There is an expression in Japanese, very much in vogue at the moment, for the circumstances which led to the banker's death. In bureaucratic language, it was a "problem of borrower responsibility". It was connected with Mr Hatanaka's work on what are called "difficult to recover debts". Put less euphemistically, he was assassinated on the orders of gangsters who were under pressure from him to repay loans to Sumitomo Bank - vast loans, made during the boom days of the "bubble economy", and secured on property which has now dwindled to a fraction of its original value.

Negative equity, the bane of British mortgage holders, has hit home in an unlikely place: among the yakuza, Japan's criminal syndicates. Long a shadowy presence in Japanese politics and business, the yakuza and their associates in small ultra-nationalist groups have become remarkably visible in recent weeks - quoted in the newspapers and magazines and noisily at large on the streets of Tokyo, blaring anti-government slogans through black sound trucks emblazoned with the Rising Sun flag. "It's a scary, scary business," said one, insistently anonymous, financial analyst. "These people do not mess around: they kill people."

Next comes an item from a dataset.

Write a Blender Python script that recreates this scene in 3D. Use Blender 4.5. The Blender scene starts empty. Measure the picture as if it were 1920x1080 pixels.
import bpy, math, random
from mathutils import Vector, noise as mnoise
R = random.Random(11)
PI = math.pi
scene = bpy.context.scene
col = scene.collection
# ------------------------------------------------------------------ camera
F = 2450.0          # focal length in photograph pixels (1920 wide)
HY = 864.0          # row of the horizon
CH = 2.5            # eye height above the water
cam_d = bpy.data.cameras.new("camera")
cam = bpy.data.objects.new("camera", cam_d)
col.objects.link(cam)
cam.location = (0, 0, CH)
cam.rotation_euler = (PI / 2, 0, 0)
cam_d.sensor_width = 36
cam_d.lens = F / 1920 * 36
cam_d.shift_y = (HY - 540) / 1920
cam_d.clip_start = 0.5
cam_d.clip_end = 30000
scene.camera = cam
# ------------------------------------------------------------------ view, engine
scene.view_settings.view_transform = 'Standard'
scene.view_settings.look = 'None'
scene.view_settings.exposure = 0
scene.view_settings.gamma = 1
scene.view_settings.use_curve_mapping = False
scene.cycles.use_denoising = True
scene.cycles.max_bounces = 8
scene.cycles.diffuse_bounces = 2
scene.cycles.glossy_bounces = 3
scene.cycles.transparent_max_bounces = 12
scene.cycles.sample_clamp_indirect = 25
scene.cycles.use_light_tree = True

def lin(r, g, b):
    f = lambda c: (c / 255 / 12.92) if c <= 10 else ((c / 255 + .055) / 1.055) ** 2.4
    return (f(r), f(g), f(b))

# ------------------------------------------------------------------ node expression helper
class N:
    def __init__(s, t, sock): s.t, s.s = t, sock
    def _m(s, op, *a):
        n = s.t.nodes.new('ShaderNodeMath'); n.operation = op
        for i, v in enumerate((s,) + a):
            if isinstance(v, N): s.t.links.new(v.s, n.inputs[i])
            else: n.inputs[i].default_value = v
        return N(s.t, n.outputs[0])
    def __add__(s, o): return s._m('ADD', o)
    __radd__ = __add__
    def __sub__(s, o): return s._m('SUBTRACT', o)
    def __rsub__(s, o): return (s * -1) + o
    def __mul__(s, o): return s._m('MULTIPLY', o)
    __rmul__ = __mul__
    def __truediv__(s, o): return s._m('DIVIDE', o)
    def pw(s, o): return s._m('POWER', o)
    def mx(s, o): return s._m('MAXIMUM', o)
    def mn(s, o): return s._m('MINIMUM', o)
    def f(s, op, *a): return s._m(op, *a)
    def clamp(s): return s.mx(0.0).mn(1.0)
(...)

Behind the euphemisms, the story of the yakuza and the banks is a morality tale about Japan's bubble economy, which took off in the mid-1980s and came to an abrupt end in 1992. Intoxicated by surging asset prices, Japanese banks raced to lend money on the back of apparently unquenchable property values. But when the bottom fell out of the property market, debtors found themselves unable to meet repayments.

After a hesitant start, the banks began to foreclose on what were called "problem loans". But it soon became clear that they had not only been rash in the scale of their lending, but foolish in their choice of customers.

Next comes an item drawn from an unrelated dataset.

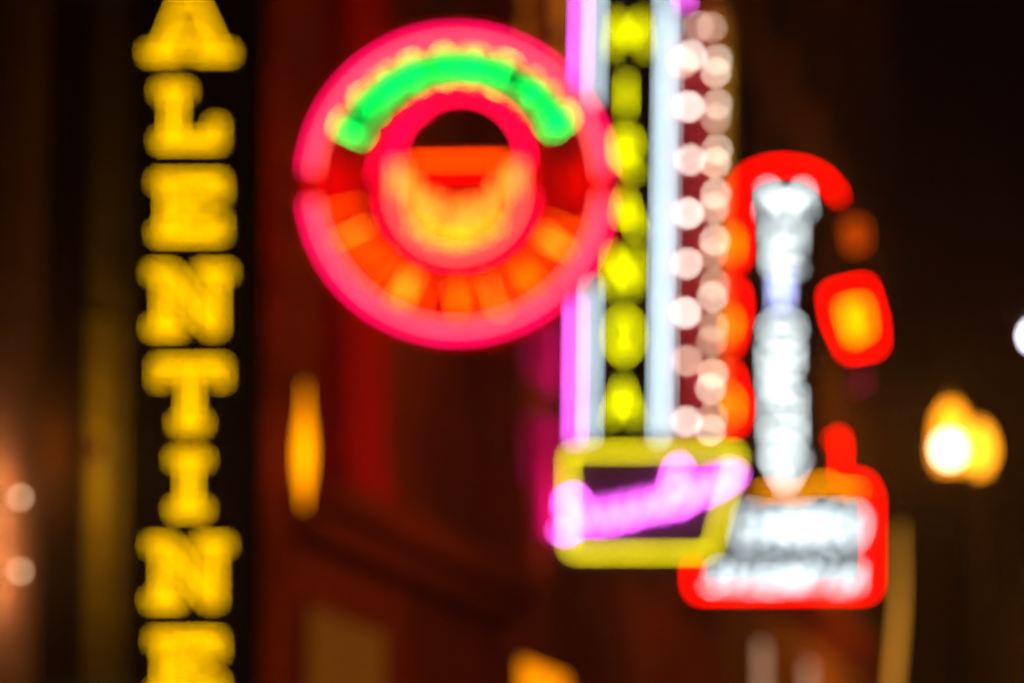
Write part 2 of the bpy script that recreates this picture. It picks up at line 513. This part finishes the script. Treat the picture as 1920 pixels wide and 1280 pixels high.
for rr, mt in ((284, 'pinkhot'), (268, 'pinkred')):
    neon(sr, 'ring_tube', [arc(857, 345, rr, 4, 175, 60)], YR, 8, mt)
    neon(sr, 'ring_tube', [arc(857, 345, rr, -5, -173, 60)], YR, 8, mt)
neon(sr, 'arch_tube', [arc(864, 301, 122, -4, 184, 40)], YR, 8, 'rose', 0, 'rose red arch over the middle opening')
neon(sr, 'arch_tube', [arc(850, 345, 146, 110, 178, 30)], YR, 5, 'rose')
neon(sr, 'arch_tube', [arc(857, 350, 142, 186, 354, 40)], YR, 5, 'rose')
neon(sr, 'bar_tube', [[(775, 303), (948, 301)]], YR, 8, 'redbar', 0, 'orange red straight bar under the opening')
neon(sr, 'bar_tube', [[(770, 322), (950, 320)]], YR, 4, 'red')
neon(sr, 'bowl_tube', [[(737, 305)] + arc(857, 357, 120, 180, 360, 40) + [(977, 305)]], YR, 8, 'coral', 0, 'coral bowl shaped tube')

for a0, a1 in ((170, 188), (-8, 10)):
    for rr in (208, 238, 268):
        neon(sr, 'side_tube', [arc(857, 345, rr, a0, a1, 8)], YR, 5, 'reddim', 0, 'deep red short side tube')
GL = {  # strokes in a unit cell, x right, y up
 'a': [[(0, 0), (.5, 1), (1, 0)], [(.2, .4), (.8, .4)]],
 'b': [[(0, 0), (0, 1), (.7, .95), (.75, .6), (0, .52), (.85, .45), (.85, .1), (0, 0)]],
 'e': [[(.9, 0), (0, 0), (0, 1), (.9, 1)], [(0, .5), (.7, .5)]],
 'n': [[(0, 0), (0, 1), (.9, 0), (.9, 1)]],
 'i': [[(.5, 0), (.5, 1)]],
 'h': [[(0, 0), (0, 1)], [(.9, 0), (.9, 1)], [(0, .5), (.9, .5)]],
 'o': [[(.5, 0), (.1, .2), (0, .5), (.1, .8), (.5, 1), (.9, .8), (1, .5), (.9, .2), (.5, 0)]],
 'r': [[(0, 0), (0, 1), (.75, .95), (.8, .6), (0, .5), (.9, 0)]],
 's': [[(.05, .12), (.5, 0), (.9, .2), (.8, .45), (.2, .56), (.08, .8), (.5, 1), (.92, .88)]],
 'l': [[(0, 1), (0, 0), (.8, 0)]],
 't': [[(0, 1), (1, 1)], [(.5, 1), (.5, 0)]],
 'v': [[(0, 1), (.5, 0), (1, 1)]],
 'd': [[(0, 0), (0, 1), (.6, .92), (.9, .5), (.6, .08), (0, 0)]],
 'm': [[(0, 0), (.1, 1), (.5, .3), (.9, 1), (1, 0)]],
 'y': [[(0, 1), (.5, .5), (1, 1)], [(.5, .5), (.5, 0)]],
}
def resample(p, n=4):
    out = []
    for a, b in zip(p, p[1:]):
        for k in range(n): out.append((a[0] + (b[0] - a[0]) * k / n, a[1] + (b[1] - a[1]) * k / n))
    return out + [p[-1]]

def arc_letter(parent, g, ang, wdeg, r0, r1, y, wpx, mat, up=1, c=(857, 345), label=None):
    paths = []
    for s in GL[g]:
        q = []
        for u, v in resample(s, 3):
            a = ang + (0.5 - u) * wdeg if up > 0 else ang + (u - 0.5) * wdeg
            r = r0 + (r1 - r0) * v if up > 0 else r1 - (r1 - r0) * v
            q.append((c[0] + r * math.cos(R(a)), c[1] - r * math.sin(R(a))))
        paths.append(q)
    return neon(parent, 'letter', paths, y, wpx, mat, 0, label)

bm = bmesh.new()
plate(bm, arc(857, 345, 254, 25, 157, 40) + arc(857, 345, 190, 157, 25, 40), YR + .085, 0.0145)
obj('letter_band', bm, 'black', sr, 'black curved band behind the green lettering')
for g, a, wd in (('e', 152, 6), ('s', 138, 6), ('h', 124, 7), ('r', 110, 5), ('o', 96, 6), ('n', 82, 6), ('e', 67, 6), ('h', 49, 10), ('b', 31, 8)):
    arc_letter(sr, g, a, wd, 196, 248, YR, 6, 'green')
for i, (a, g, wd) in enumerate(((194, 'l', 5), (205, 'i', 4), (214, 'v', 6), (226, 't', 6), (236, 'i', 4), (244, 'n', 5), (254, 'i', 4),
                                (270, 'v', 5), (279, 'i', 4), (290, 'l', 5), (299, 'i', 4), (308, 'n', 5), (320, 'i', 4), (329, 'v', 5), (341, 'l', 5))):
    arc_letter(sr, g, a, wd, 186, 252, YR, (4.5, 6, 5)[i % 3], ('orange', 'orangelt', 'orange', 'redorange')[i % 4], -1)
for i in range(9):                                    # two rows of small amber lettering sagging along the bowl
    u = (i - 4) / 4.0
    g = 'hbneoradn'[i]
    x = 857 + u * 106; yb_ = 440 - 76 * u * u
    paths = [[(x - 8 + a * 16, yb_ - b * 58) for a, b in resample(s, 2)] for s in GL[g]]
    neon(sr, 'letter', paths, YR, 5, 'amber')
for i in range(7):
    u = (i - 3) / 3.0
    g = 'nehbran'[i]
    x = 857 + u * 72; yb_ = 458 - 26 * u * u
    paths = [[(x - 8 + a * 16, yb_ - b * 20) for a, b in resample(s, 2)] for s in GL[g]]
    neon(sr, 'letter', paths, YR, 5, 'amberlo')

# ------------------------------------------------------------------ tall neon sign with arch, letters, bulbs and lower plate
YT = 43.5
st = thing('tall_neon_sign', 'tall neon sign of pink and white tubes with a bulb edge and slanted lower plate', 'neon sign', P(1180, 640, YT))
bm = bmesh.new()
plate(bm, [(1068, -60), (1264, -60), (1256, 832), (1058, 832)], YT + 0.07, 0.4)
obj('cabinet', bm, 'black', st)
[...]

Over the years, property developers had developed close links with the yakuza whom they employed as "land turners" - hired thugs who would intimidate and drive out tenants from property marked for redevelopment. The yakuza syndicates - highly organised, with large incomes derived from drug-dealing and prostitution, as well as legitimate businesses like amusement arcades - began to yearn for a slice of this action themselves. Through front companies, they negotiated immense loans.

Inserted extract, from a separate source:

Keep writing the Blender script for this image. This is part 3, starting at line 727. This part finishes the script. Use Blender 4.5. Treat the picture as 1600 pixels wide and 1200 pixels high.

The Ministry of Finance's official estimate puts total bad loans at around 40 trillion yen (pounds 246bn), though some analysts suggest the true figure could be more than twice that size. And. according to Raisuke Miyawaki, a former policeman and bureaucrat, who lectures and advises companies on the yakuza problem, the loans extended to the gangs could be as great as 10 per cent of the total.

The yakuza have an advantage over other debtors: everyone is terrified of them. Apart from terrorising or murdering those who pressured them, years of "land-turning" rendered them expert on every legal dodge. "They show great creativity," says Mr Miyawaki. "They became specialists on bad debt, more sophisticated than the lawyers who were hired against them."

The big banks, like Sumitomo, were able to absorb their losses, but not all the bubble lenders have turned out to be so robust. Symbolic of the whole sorry mess are the jusen - seven housing loan corporations, which were founded in the early 1970s to provide mortgages to individual property buyers, a role which the banks were then forbidden from taking on. When the rules were changed to let the banks in, the jusen were forced to look for new customers - and found an alarmingly high proportion of them among the gangs. Lacking the big banks' assets the jusen have more or less been bankrupted by the bursting of the bubble, and the last few months have seen a shrill feud between the banks and the government over who is responsible for bailing them out.

The government unveiled its final proposals last week, splitting the bill between the public and private sectors. The final cost of the bail- out is likely to suck in at least 1.2 trillion yen from the public purse. Much of the property owned by the yakuza will never be seriously pursued, and the taxpayers of Japan will find themselves in effect subsidising pimps, drug-dealers and murderers.